- DIRECTION
What follows is a listing; restate every line of it word for word.

____ DATA BLOCK

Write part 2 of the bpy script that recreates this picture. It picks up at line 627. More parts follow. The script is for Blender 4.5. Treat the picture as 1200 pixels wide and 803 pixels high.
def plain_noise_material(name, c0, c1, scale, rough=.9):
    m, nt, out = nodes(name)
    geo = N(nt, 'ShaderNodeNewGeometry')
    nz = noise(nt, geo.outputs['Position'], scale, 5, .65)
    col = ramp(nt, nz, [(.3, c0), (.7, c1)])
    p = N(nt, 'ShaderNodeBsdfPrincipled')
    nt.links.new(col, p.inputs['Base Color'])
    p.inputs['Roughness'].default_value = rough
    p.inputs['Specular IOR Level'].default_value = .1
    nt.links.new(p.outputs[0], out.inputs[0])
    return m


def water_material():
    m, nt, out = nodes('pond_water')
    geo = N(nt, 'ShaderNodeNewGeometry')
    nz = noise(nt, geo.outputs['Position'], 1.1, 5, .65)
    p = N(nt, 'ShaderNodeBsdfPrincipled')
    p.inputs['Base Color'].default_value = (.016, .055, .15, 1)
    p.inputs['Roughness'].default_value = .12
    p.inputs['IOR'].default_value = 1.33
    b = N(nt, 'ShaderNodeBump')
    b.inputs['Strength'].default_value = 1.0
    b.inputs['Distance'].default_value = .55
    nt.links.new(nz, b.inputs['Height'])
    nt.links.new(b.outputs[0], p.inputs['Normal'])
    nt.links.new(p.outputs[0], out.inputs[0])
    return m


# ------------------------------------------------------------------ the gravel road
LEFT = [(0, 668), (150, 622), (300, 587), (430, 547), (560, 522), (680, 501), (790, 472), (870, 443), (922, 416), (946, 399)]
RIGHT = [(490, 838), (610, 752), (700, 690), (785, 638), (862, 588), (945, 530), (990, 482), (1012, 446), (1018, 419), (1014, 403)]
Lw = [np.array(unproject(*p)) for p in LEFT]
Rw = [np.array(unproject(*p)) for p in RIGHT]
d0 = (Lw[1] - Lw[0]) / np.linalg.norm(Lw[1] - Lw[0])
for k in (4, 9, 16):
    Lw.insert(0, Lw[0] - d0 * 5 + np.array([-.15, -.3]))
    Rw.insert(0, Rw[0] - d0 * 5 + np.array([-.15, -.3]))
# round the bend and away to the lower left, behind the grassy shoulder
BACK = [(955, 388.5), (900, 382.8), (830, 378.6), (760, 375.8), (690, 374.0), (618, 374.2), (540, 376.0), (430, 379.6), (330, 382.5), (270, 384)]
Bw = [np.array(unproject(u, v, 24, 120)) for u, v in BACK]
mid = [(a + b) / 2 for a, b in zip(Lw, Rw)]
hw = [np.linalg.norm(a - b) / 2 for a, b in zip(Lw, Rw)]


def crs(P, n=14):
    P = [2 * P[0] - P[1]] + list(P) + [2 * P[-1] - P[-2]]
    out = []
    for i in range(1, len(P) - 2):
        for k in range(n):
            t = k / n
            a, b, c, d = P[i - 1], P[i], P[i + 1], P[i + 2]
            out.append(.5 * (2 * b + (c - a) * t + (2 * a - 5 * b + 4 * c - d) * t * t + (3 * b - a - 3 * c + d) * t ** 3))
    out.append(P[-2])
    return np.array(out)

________

- RESULT
Write part 2 of the bpy script that recreates this picture. It picks up at line 627. More parts follow. The script is for Blender 4.5. Treat the picture as 1200 pixels wide and 803 pixels high.
def plain_noise_material(name, c0, c1, scale, rough=.9):
    m, nt, out = nodes(name)
    geo = N(nt, 'ShaderNodeNewGeometry')
    nz = noise(nt, geo.outputs['Position'], scale, 5, .65)
    col = ramp(nt, nz, [(.3, c0), (.7, c1)])
    p = N(nt, 'ShaderNodeBsdfPrincipled')
    nt.links.new(col, p.inputs['Base Color'])
    p.inputs['Roughness'].default_value = rough
    p.inputs['Specular IOR Level'].default_value = .1
    nt.links.new(p.outputs[0], out.inputs[0])
    return m


def water_material():
    m, nt, out = nodes('pond_water')
    geo = N(nt, 'ShaderNodeNewGeometry')
    nz = noise(nt, geo.outputs['Position'], 1.1, 5, .65)
    p = N(nt, 'ShaderNodeBsdfPrincipled')
    p.inputs['Base Color'].default_value = (.016, .055, .15, 1)
    p.inputs['Roughness'].default_value = .12
    p.inputs['IOR'].default_value = 1.33
    b = N(nt, 'ShaderNodeBump')
    b.inputs['Strength'].default_value = 1.0
    b.inputs['Distance'].default_value = .55
    nt.links.new(nz, b.inputs['Height'])
    nt.links.new(b.outputs[0], p.inputs['Normal'])
    nt.links.new(p.outputs[0], out.inputs[0])
    return m


# ------------------------------------------------------------------ the gravel road
LEFT = [(0, 668), (150, 622), (300, 587), (430, 547), (560, 522), (680, 501), (790, 472), (870, 443), (922, 416), (946, 399)]
RIGHT = [(490, 838), (610, 752), (700, 690), (785, 638), (862, 588), (945, 530), (990, 482), (1012, 446), (1018, 419), (1014, 403)]
Lw = [np.array(unproject(*p)) for p in LEFT]
Rw = [np.array(unproject(*p)) for p in RIGHT]
d0 = (Lw[1] - Lw[0]) / np.linalg.norm(Lw[1] - Lw[0])
for k in (4, 9, 16):
    Lw.insert(0, Lw[0] - d0 * 5 + np.array([-.15, -.3]))
    Rw.insert(0, Rw[0] - d0 * 5 + np.array([-.15, -.3]))
# round the bend and away to the lower left, behind the grassy shoulder
BACK = [(955, 388.5), (900, 382.8), (830, 378.6), (760, 375.8), (690, 374.0), (618, 374.2), (540, 376.0), (430, 379.6), (330, 382.5), (270, 384)]
Bw = [np.array(unproject(u, v, 24, 120)) for u, v in BACK]
mid = [(a + b) / 2 for a, b in zip(Lw, Rw)]
hw = [np.linalg.norm(a - b) / 2 for a, b in zip(Lw, Rw)]


def crs(P, n=14):
    P = [2 * P[0] - P[1]] + list(P) + [2 * P[-1] - P[-2]]
    out = []
    for i in range(1, len(P) - 2):
        for k in range(n):
            t = k / n
            a, b, c, d = P[i - 1], P[i], P[i + 1], P[i + 2]
            out.append(.5 * (2 * b + (c - a) * t + (2 * a - 5 * b + 4 * c - d) * t * t + (3 * b - a - 3 * c + d) * t ** 3))
    out.append(P[-2])
    return np.array(out)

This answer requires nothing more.